--- THE PROBLEM ---
Return the material exactly, first line through the line containing "C = scene.collection", and nothing more. Pictures stay out.

--- INFORMATION PROVIDED ---
____
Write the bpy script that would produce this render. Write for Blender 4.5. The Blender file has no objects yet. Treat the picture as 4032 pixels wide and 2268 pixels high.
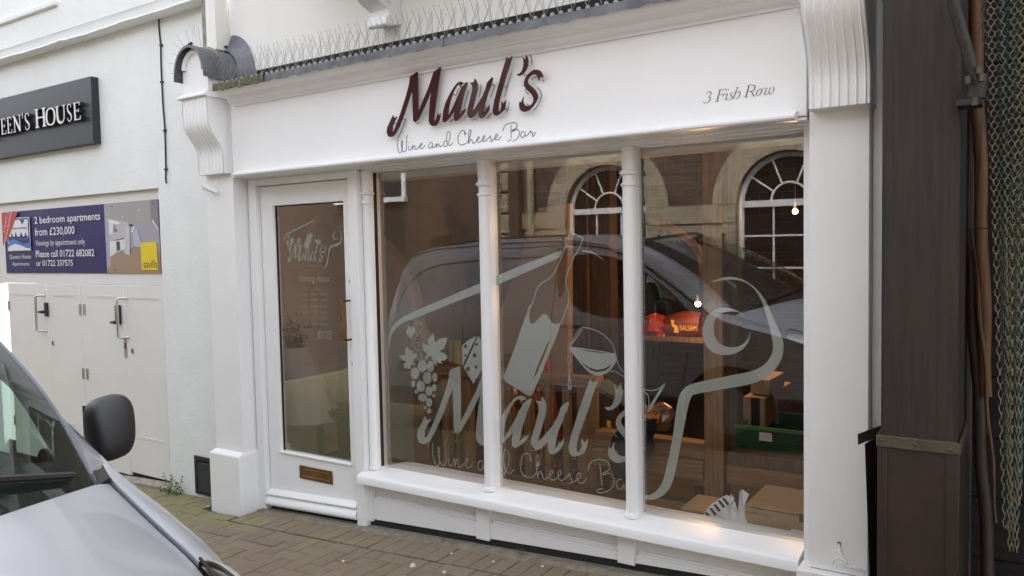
import bpy, bmesh, math, random
from mathutils import Vector, Matrix
from mathutils.geometry import tessellate_polygon
random.seed(7)
R = math.radians
scene = bpy.context.scene
C = scene.collection

# ------------------------------------------------------------------ camera
YAW, PITCH, ROLL, FPX = R(33.2), R(2.977), R(1.128), 3090.0
CAM = Vector((0.0, -3.5, 1.6))
fw = Vector((-math.sin(YAW)*math.cos(PITCH), math.cos(YAW)*math.cos(PITCH), -math.sin(PITCH)))
r0 = Vector((math.cos(YAW), math.sin(YAW), 0)); d0 = fw.cross(r0)
rt = r0*math.cos(ROLL)+d0*math.sin(ROLL); dn = d0*math.cos(ROLL)-r0*math.sin(ROLL)
cd = bpy.data.cameras.new('camera'); cam = bpy.data.objects.new('camera', cd); C.objects.link(cam)
cam.matrix_world = Matrix(((rt.x, -dn.x, -fw.x, CAM.x), (rt.y, -dn.y, -fw.y, CAM.y), (rt.z, -dn.z, -fw.z, CAM.z), (0, 0, 0, 1)))
cd.sensor_width = 36; cd.lens = FPX/4032*36; cd.clip_start = 0.05; cd.clip_end = 300
scene.camera = cam

# ------------------------------------------------------------------ light: overcast sky in a narrow street
w = bpy.data.worlds.new('World'); scene.world = w; w.use_nodes = True
nt = w.node_tree; nt.nodes.clear()
sky = nt.nodes.new('ShaderNodeTexSky'); sky.sky_type = 'NISHITA'; sky.sun_disc = False
SUN_EL, SUN_ROT = R(46), R(12)
sky.sun_elevation = SUN_EL; sky.sun_rotation = SUN_ROT
sky.air_density = 1.0; sky.dust_density = 4.0; sky.ozone_density = 1.0
hs = nt.nodes.new('ShaderNodeHueSaturation'); hs.inputs['Saturation'].default_value = 0.24
bg = nt.nodes.new('ShaderNodeBackground'); bg.inputs['Strength'].default_value = 0.15
wo = nt.nodes.new('ShaderNodeOutputWorld')
nt.links.new(sky.outputs[0], hs.inputs['Color']); nt.links.new(hs.outputs[0], bg.inputs[0]); nt.links.new(bg.outputs[0], wo.inputs[0])
sd = bpy.data.lights.new('sun', 'SUN'); sun = bpy.data.objects.new('sun', sd); C.objects.link(sun)
sd.energy = 0.6; sd.angle = R(30); sd.color = (1.0, 0.99, 0.98)
# sun_rotation is measured from +Y clockwise
sv = Vector((math.sin(SUN_ROT)*math.cos(SUN_EL), math.cos(SUN_ROT)*math.cos(SUN_EL), math.sin(SUN_EL)))
sun.rotation_euler = sv.to_track_quat('Z', 'Y').to_euler()
scene.view_settings.view_transform = 'Standard'; scene.view_settings.look = 'None'
scene.view_settings.gamma = 1; scene.view_settings.use_curve_mapping = False
scene.view_settings.exposure = 2.42

# ------------------------------------------------------------------ helpers
def W(px, py, Y):
    """the point of the plane y = Y that the surveyed pixel (4032 x 2268 plan of the facade) stands for"""
    d = rt*((px-2016)/FPX)+dn*((py-1134)/FPX)+fw
    return CAM+d*((Y-CAM.y)/d.y)
def WM(px, py, Y):
    """the same for a thing seen mirrored in the shop glass (plane y = 0): real place in front of it"""
    p = W(px, py, Y); return Vector((p.x, -p.y, p.z))
def gz(x): return 0.05*x+0.09        # the street climbs gently towards +x

ROOTS = {}
def tag(o, label=None, cat=None, group=None, kind=None):
    if label: o['label'] = label
    if cat: o['category'] = cat
    if group: o['group'] = group
    if kind: o['kind'] = kind
    return o
def thing(name, label, cat, loc=(0, 0, 0), group=None):
    o = bpy.data.objects.new(name, None); C.objects.link(o); o.location = loc; o.empty_display_size = .1
    return tag(o, label, cat, group)
def origin(o):
    v = Vector((0, 0, 0))
    while o is not None: v += Vector(o.location); o = o.parent
    return v
def link(name, me, parent=None, mat=None, loc=None):
    o = bpy.data.objects.new(name, me); C.objects.link(o)
    if mat is not None and me is not None and not me.materials: me.materials.append(mat)
    if parent is not None: o.parent = parent
    if loc is not None: o.location = loc
    return o

class MB:
    def __init__(s): s.v = []; s.f = []; s.m = []
    def add(s, vs, fs, mi=0):
        n = len(s.v); s.v += [Vector(p) for p in vs]
        for f in fs: s.f.append([n+i for i in f]); s.m.append(mi)
        return s
    def box(s, x0, x1, y0, y1, z0, z1, mi=0):
        vs = [(x, y, z) for z in (z0, z1) for y in (y0, y1) for x in (x0, x1)]
        return s.add(vs, [(0, 2, 3, 1), (4, 5, 7, 6), (0, 1, 5, 4), (2, 6, 7, 3), (0, 4, 6, 2), (1, 3, 7, 5)], mi)
    def obox(s, c, ax, ay, az, mi=0):
        c, ax, ay, az = map(Vector, (c, ax, ay, az))
        vs = [c+ax*i+ay*j+az*k for k in (-1, 1) for j in (-1, 1) for i in (-1, 1)]
        return s.add(vs, [(0, 2, 3, 1), (4, 5, 7, 6), (0, 1, 5, 4), (2, 6, 7, 3), (0, 4, 6, 2), (1, 3, 7, 5)], mi)
    def poly(s, loops, y0, y1, mi=0, axis='y'):
        """prism of a flat outline (with holes); axis y: outline in x,z  axis x: outline in y,z  axis z: outline in x,y"""
        def P(a, b, t):
            return (a, t, b) if axis == 'y' else ((t, a, b) if axis == 'x' else (a, b, t))
        tri = tessellate_polygon([[Vector((a, b, 0)) for a, b in L] for L in loops])
        flat = [p for L in loops for p in L]; n = len(flat)
        vs = [P(a, b, y0) for a, b in flat]+[P(a, b, y1) for a, b in flat]
        fs = [tuple(t) for t in tri]+[tuple(n+i for i in reversed(t)) for t in tri]
        k = 0
        for L in loops:
            m = len(L)
            for i in range(m): fs.append((k+i, k+(i+1) % m, n+k+(i+1) % m, n+k+i))
            k += m
        return s.add(vs, fs, mi)
    def tube(s, pts, r, n=8, mi=0, cap=True):
        pts = [Vector(p) for p in pts]; m = len(pts)
        rr = r if isinstance(r, (list, tuple)) else [r]*m
        up = None; vs = []
        for i, p in enumerate(pts):
            t = (pts[min(i+1, m-1)]-pts[max(i-1, 0)]).normalized()
            if up is None:
                up = Vector((0, 0, 1)) if abs(t.z) < .9 else Vector((1, 0, 0))
            up = (up-t*up.dot(t)).normalized(); b = t.cross(up)
            vs += [p+(up*math.cos(2*math.pi*k/n)+b*math.sin(2*math.pi*k/n))*rr[i] for k in range(n)]
        fs = [(i*n+k, i*n+(k+1) % n, (i+1)*n+(k+1) % n, (i+1)*n+k) for i in range(m-1) for k in range(n)]
        if cap: fs += [tuple(range(n-1, -1, -1)), tuple((m-1)*n+k for k in range(n))]
        return s.add(vs, fs, mi)
    def lathe(s, prof, cx, cy, n=16, mi=0):
        vs = [(cx+r*math.cos(2*math.pi*k/n), cy+r*math.sin(2*math.pi*k/n), z) for r, z in prof for k in range(n)]
        m = len(prof)
        fs = [(i*n+k, i*n+(k+1) % n, (i+1)*n+(k+1) % n, (i+1)*n+k) for i in range(m-1) for k in range(n)]
        fs += [tuple(range(n-1, -1, -1)), tuple((m-1)*n+k for k in range(n))]
        return s.add(vs, fs, mi)
    def grid(s, rows, mi=0, close=False):
        n = len(rows[0]); m = len(rows)
        vs = [p for r in rows for p in r]
        fs = [(i*n+k, i*n+k+1, (i+1)*n+k+1, (i+1)*n+k) for i in range(m-1) for k in range(n-1)]
        return s.add(vs, fs, mi)
    def ribbon(s, pts, wd, y0, y1, mi=0, closed=False):
        """flat stroke in the x,z plane, given width (number or list), thickness y0..y1"""
        m = len(pts); ws = wd if isinstance(wd, (list, tuple)) else [wd]*m
        A = []; B = []
        for i, p in enumerate(pts):
            a = Vector(pts[(i-1) % m] if closed or i > 0 else pts[0]); b = Vector(pts[(i+1) % m] if closed or i < m-1 else pts[-1])
            t = (b-a); t = t.normalized() if t.length > 1e-9 else Vector((1, 0)); q = Vector((-t.y, t.x))*ws[i]*.5; p = Vector(p)
            A.append(p+q); B.append(p-q)
        vs = []; 
        for i in range(m): vs += [(A[i].x, y0, A[i].y), (B[i].x, y0, B[i].y), (A[i].x, y1, A[i].y), (B[i].x, y1, B[i].y)]
        fs = []
        for i in range(m if closed else m-1):
            a = 4*i; b = 4*((i+1) % m)
            fs += [(a, b, b+1, a+1), (a+2, a+3, b+3, b+2), (a, a+2, b+2, b), (a+1, b+1, b+3, a+3)]
        return s.add(vs, fs, mi)
    def build(s, name, mat, parent=None, smooth=False, bevel=0, seg=2, angle=40, recalc=True, sep=None):
        if sep: return s.each(name, mat, parent, smooth, bevel)
        me = bpy.data.meshes.new(name)
        off = origin(parent) if parent is not None else Vector((0, 0, 0))
        me.from_pydata([tuple(p-off) for p in s.v], [], s.f)
        mats = mat if isinstance(mat, (list, tuple)) else [mat]
        for m_ in mats: me.materials.append(m_)
        if len(mats) > 1: me.polygons.foreach_set('material_index', s.m)
        if recalc:
            b = bmesh.new(); b.from_mesh(me); bmesh.ops.recalc_face_normals(b, faces=b.faces); b.to_mesh(me); b.free()
        if smooth:
            me.shade_smooth()
            try: me.set_sharp_from_angle(angle=R(angle))
            except Exception: pass
        o = link(name, me, parent)
        if bevel and sep is None:
            md = o.modifiers.new('edge', 'BEVEL'); md.width = bevel; md.segments = seg; md.limit_method = 'ANGLE'; md.angle_limit = R(35); md.harden_normals = False
            me.shade_smooth()
            try: me.set_sharp_from_angle(angle=R(30))
            except Exception: pass
        return o

def _each(s, name, mat, parent, smooth, bevel):
    """every loose piece becomes an object of its own"""
    par = list(range(len(s.v)))
    def fd(i):
        while par[i] != i: par[i] = par[par[i]]; i = par[i]
        return i
    for f in s.f:
        for i in f[1:]: par[fd(i)] = fd(f[0])
    groups = {}
    for f in s.f: groups.setdefault(fd(f[0]), []).append(f)
    out = []
    for fs in groups.values():
        ids = sorted({i for f in fs for i in f}); mp = {i: k for k, i in enumerate(ids)}
        b = MB(); b.add([s.v[i] for i in ids], [[mp[i] for i in f] for f in fs]); out.append(b.build(name, mat, parent, smooth, bevel))
    return out
MB.each = _each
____
--- RESPONSE FOR THIS EXERCISE ---
Write the bpy script that would produce this render. Write for Blender 4.5. The Blender file has no objects yet. Treat the picture as 4032 pixels wide and 2268 pixels high.
import bpy, bmesh, math, random
from mathutils import Vector, Matrix
from mathutils.geometry import tessellate_polygon
random.seed(7)
R = math.radians
scene = bpy.context.scene
C = scene.collection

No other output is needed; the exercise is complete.